Perhaps unintentionally, this penchant for being peripatetic has enabled them to surf a couple of waves in the past decade, rather than crest one and be dumped by the next, and appeal in a few more corners of the world. A new song like Night Of The Buffalo for example would blow up in Perth (WA, not Scotland) where they think they invented psychedelic dance music - though the last 30 seconds would blow their minds.
Before letting him go, I remind Neff of something Maclean said ten years ago, that “you should never be afraid to make a fool of yourself for art." It was in the context of the unlikely outfits and amusingly silly and provocative moves at the time like the use of coconut halves for percussion, but to me spoke to something more about the band.
Here was a group declaring they were willing to do what people tell you that you shouldn’t, risking the chance of making fools of themselves, for the chance to make art. Does that still hold true for them all?

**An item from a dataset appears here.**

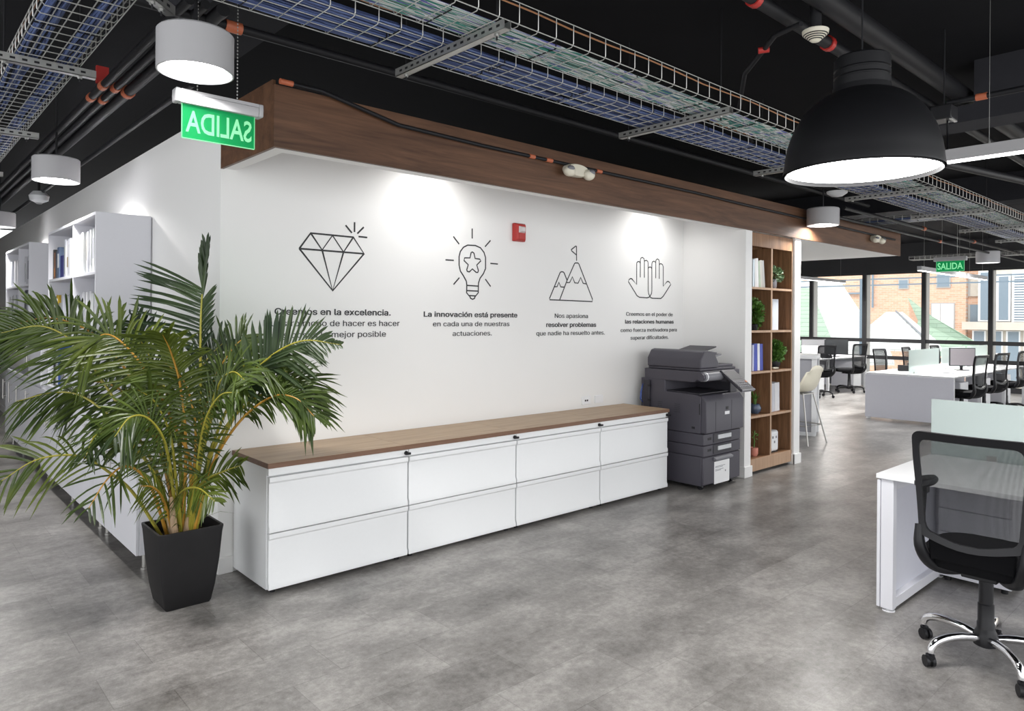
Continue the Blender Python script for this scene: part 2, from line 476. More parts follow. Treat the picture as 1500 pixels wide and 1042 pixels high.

“Yeah, I think so. It’s something within all of us. I suppose going to art college, you are taught to kick against the norm. You’ll get crucified if you go in and give them a version of somebody else’s work, or if you played very safe,” he says. “I did architecture and I made a model that looked really nice and really, safe, you might say, and my tutor just took my model and turned it upside down, and said that’s better.
"And Dave would have spent ages on a painting and the guy would have just completely demolished it and said, ‘it’s too safe, what are you doing?’ I think that comes through when we are making music or visuals: you have to kind of put yourself out there.”
Some lessons stuck then?
“Obviously we’re older, but I think we’ve stuck with the same principles we started with.”
With better clothes?
“Yes, with slightly better clothes.”
Django Django’s Glowing In The Dark is out Friday, February 12.